Life in the Unholy Holy Land
My partner, who went to school in Israel during the 1950s, is fond of recalling the fact that some 28 different languages were spoken by the 42 children in his third grade class. Even today, holding up a mirror to Israeli society produces a fragmented image of rare complexity, showing a culture multiply divided between ethnicities and languages; secularisms; forms of Jewish observance and other religions; First and Third Worlds; recent versus past immigrations, and an ancient history set against the breathless rush and controversy of current events.
At least that’s my outsider’s perspective. The Israeli photographer Barry Fryd- lender begs to differ. “Every society is complex,” the soft-spoken, 50-year-old Tel Aviv native told me a few weeks ago on a visit to Andrea Meislin Gallery in New York’s Chelsea district, where a show of his latest work is hanging through October 23. “You just have to look closely”
Frydlender has been doing just that. At first glance, his new pictures seem to be straightforward panoramic scenes of urban, secular life in the unholy Holy Land: scantily clad youths parading through Tel Aviv’s narrow streets on Friday evenings; latter-day hippies and their children selling tea and smoking hookahs on the beach; Muslim men with lined faces sitting silently over cards in an East Jerusalem café; a group of peace demonstrators who appear utterly defeated. Yet there’s something unsettling about each image. Figures appearing to be the same person show up repeatedly, and the viewer’s eye seems to travel a distance impossible from the camera’s single vantage point.
In fact, each image is a composite, a digital mosaic painstakingly pieced together via computer from pictures of the same scene taken by the photographer over intervals of time ranging from minutes to months, which he then selects and edits, in the way a filmmaker works from rushes to create a finished product. Except Frydlender leaves his seams exposed: A shadow or a table’s edge may appear slightly broken where two shots didn’t quite match up, and the work as a whole gives one pause, hinting at untold narratives and imbued with an uncanny timelessness.

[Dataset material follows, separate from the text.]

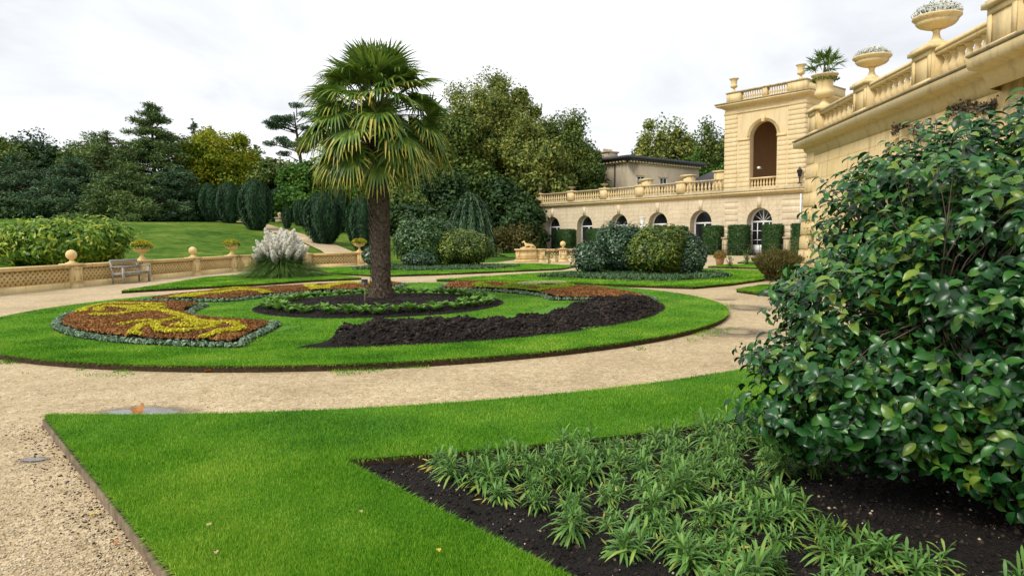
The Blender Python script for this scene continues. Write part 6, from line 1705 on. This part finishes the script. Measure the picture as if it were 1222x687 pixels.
for c, r_ in blobs:
    area = (r_[0]*r_[1]+r_[0]*r_[2]+r_[1]*r_[2]); sh = int(230*area)
    d = rdir(sh); keep = d[:, 1] < .55; d = d[keep]
    lump = 1+.16*(vn(d[:, 0]*3+d[:, 1]*2+7, d[:, 2]*4+7, 11)-.5)*2+.06*rng.normal(size=len(d))
    tip = np.array(c)+d*np.array(r_)*lump[:, None]
    # keep only shoots not deep inside another blob
    ok = np.ones(len(tip), bool)
    for c2, r2 in blobs:
        if c2 == c: continue
        ok &= (((tip-np.array(c2))/np.array(r2))**2).sum(1) > .72
    ok &= tip[:, 2] > .13
    tip = tip[ok]; d = d[ok]; tipsC.append(tip)
    # each shoot carries a spray of leaves
    k = 10; i = np.repeat(np.arange(len(tip)), k); j = np.tile(np.arange(k), len(tip))
    ax = unit(d+.55*rdir(len(tip))+np.array([0, -.1, .25])); a = j*2.4+rng.random(len(i))*.8; perp1 = unit(np.cross(ax, np.array([.3, .2, 1.]))); perp2 = np.cross(ax, perp1)
    rad = np.cos(a)[:, None]*perp1[i]+np.sin(a)[:, None]*perp2[i]
    Tl = rad*.9+ax[i]*.35+np.array([0, 0, -.28]); base = tip[i]-ax[i]*((j*.022)[:, None])
    Ln = .082*(.7+.45*rng.random(len(i)))
    PP.append(base+unit(Tl)*(Ln*.55)[:, None]); NN.append(ax[i]*.9+np.array([0, -.05, .35])+.35*rdir(len(i))); TT.append(Tl)
Pc, Nc, Tc = np.concatenate(PP), np.concatenate(NN), np.concatenate(TT)
print('camellia leaves', len(Pc))
Ls = .086*(.6+.6*rng.random(len(Pc))); cam_leaves(Pc-off, Nc, Tc, Ls, Ls*.55).build('leaves', M['camellia'], cam_b, True)
# inner darker foliage
PP = []
for c, r_ in blobs:
    n = int(4200*r_[0]*r_[2]); d = rdir(n); PP.append(np.array(c)+d*np.array(r_)*(.35+.5*rng.random((n, 1))))
P_ = np.concatenate(PP); P_ = P_[P_[:, 2] > .35]; n = len(P_); Ls = .085*(.7+.4*rng.random(n)); cam_leaves(P_-off, rdir(n)+np.array([0, -.4, .5]), rdir(n), Ls, Ls*.5).build('inner_leaves', M['camellia'], cam_b, True)
mb = MB(); tips_ = np.concatenate(tipsC); sel = tips_[rng.permutation(len(tips_))[:420]]
roots = [(2.95, 4.35), (3.1, 4.5), (3.35, 4.4), (2.8, 4.55), (3.6, 4.6)]
nodes = []
for k, (rx_, ry_) in enumerate(roots):
    p0_ = np.array([rx_, ry_, 0]); a = k*1.3
    p1_ = p0_+np.array([.22*math.cos(a), .22*math.sin(a), .55]); p2_ = p1_+np.array([.3*math.cos(a+.6), .3*math.sin(a+.6), .6]); mb.tube([tuple(p-off) for p in (p0_, p1_, p2_)], [.045, .034, .018], 7); nodes += [p1_, p2_, (p1_+p2_)/2]
nodes = np.array(nodes)
for t in sel:
    i = np.argmin(((nodes-t)**2).sum(1)+rng.random(len(nodes))*.5); s = nodes[i]; m_ = (s+t)/2+rng.normal(size=3)*.05+np.array([0, 0, -.04]); mb.tube([tuple(p-off) for p in (s, m_, t)], [.008, .005, .002], 4, False)
mb.build('trunk', M['bark'], cam_b)

# ------------------------------------------------------------------ fallen leaves
def fallen(u, v, size, m, label, z=.01, curl=.35, rz=None):
    g = gxy(u, v, z); o_ = MB(); n = 26; t = np.linspace(0, 2*math.pi, n, endpoint=False)
    r_ = size*(.55+.30*np.abs(np.cos(2.5*t))+.12*np.cos(t)); x = r_*np.cos(t); y = r_*np.sin(t)*.85; zz = curl*size*(np.abs(y)/size)**1.3+.12*size*np.sin(5*t)
    v_ = [(0, 0, 0)]+list(zip(x, y, zz)); o_.add(v_, [(0, i+1, (i+1) % n+1) for i in range(n)])
    o_.tube([(size*.5, 0, 0), (size*1.2, .1*size, .12*size)], .0016, 4)
    o = o_.build('fallen_leaf', M[m], None, loc=(g[0], g[1], z+.008)); o.rotation_euler = (rng.normal()*.2, rng.normal()*.2, rng.random()*6.28 if rz is None else rz)
    tag(o, label, 'leaf')
fallen(164.5, 492, .10, 'leafbrown', 'curled brown leaf lying in the pale puddle', curl=.8)
fallen(113, 613.5, .035, 'leafyellow', 'flat yellow leaf on the gravel left of the timber edging')
fallen(97, 614.5, .025, 'leafpale', 'small pale leaf just left of the yellow one')
fallen(137, 649, .03, 'leafbrown', 'brown crumpled leaf on the gravel close to the timber edging', curl=.7)
fallen(255.5, 661, .024, 'leafpale', 'pale curled leaf on the front lawn near its lower edge', z=LZ+.03, curl=.8)
fallen(249, 627, .02, 'leafpale', 'small faded leaf on the front lawn above the pale curled one', z=LZ+.03)
fallen(430, 611, .018, 'leafpale', 'tiny faded leaf on the grass beside the near bed', z=LZ+.03)
fallen(523, 657, .018, 'leafyellow', 'tiny yellow leaf on the grass at the lower edge of the picture', z=LZ+.03)
fallen(1045, 655, .03, 'leafpale', 'pale dead leaf on the soil under the camellia', z=.05)
fallen(836, 577, .03, 'leafbrown', 'orange brown leaf among the bedding tufts', z=.08)
for u, v, mm, lb in [(41, 430.5, 'leafpale', 'pale leaf at the left foot of the round lawn edge'), (87, 433.5, 'leafbrown', 'brown leaf at the round lawn edge, second from left'), (163, 437, 'leafbrown', 'largest brown leaf along the round lawn edge'), (189, 440, 'leafpale', 'pale leaf beside the largest one along the round lawn edge'), (248, 443.5, 'leafbrown', 'orange leaf on the gravel below the round lawn'), (753, 411, 'leafbrown', 'orange leaf by the right part of the round lawn edge')]:
    fallen(u, v, .07, mm, lb, curl=.5)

The son of immigrants who escaped the German occupation of Poland, Frydlender has been taking pictures since he was 15 years old. He studied film and television at Tel Aviv University and worked as a photojournalist, but chafed under the limitations of that medium. He dates his current preoccupation with incorporating multiple perspectives in his pictures to an image he put together in 1998, from negatives taken during the first intifada nearly a decade earlier, of kaffiyeh-swathed youths setting up a shot — complete with fire, smoke and stones — for an international crew of news photographers. He called the picture “The Birth of a Nation/The Palestinians Make a Movie” (1989-98).
Politics lurk at the edges of his recent work, casting a shadow from which his subjects often long to escape. Such is the case with a scene of young people smoking pot and otherwise relaxing in a makeshift, open-air lounge between some thatched huts and the sea — an unidentified Shangri-La that Frydlender tells me is the Southern Sinai. “Officially, there’s a warning for Israelis not to go there, but people are flooding back,” he explains. “It’s just a one-hour flight from Tel Aviv, and yet you arrive in this really remote location.” The image has a dreamlike quality, the aura of a delicate cocoon whose power to hold the real world at bay is brief.
“Because it’s made from many images, you can’t consume it in a moment,” Frydlender said. “You’ve got to sit down with it.”
Fragile, quasi-utopian communities and Israeli youth culture are a frequent focus. (Frydlender says he still considers himself a part of the latter, though his two daughters are now teenagers.) A gloomier view returns in “The Flood,” which was meticulously collaged together from shots the photographer took from the window of his apartment during the two months preceding the second Gulf War, showing a line of young people caught in the rain while on a high school field trip to an army museum. The mood is dystopic, the bad weather of nearly biblical proportions. Will this deluge end or sweep the state along with it? Frydlender conceded: “This is my darkest image.”
But in most of his pictures, the dream still holds — the broad boulevards filled with buildings vaguely reminiscent of European capitals, the overstuffed bodegas serving the Sabra and the Russian immigrant, the Palestinian girls playing in the street beside a Muslim graveyard and, behind it all, the sea, glittering in the Mediterranean sun.
Leslie Camhi writes about art, film and books for numerous publications, including the New York Times.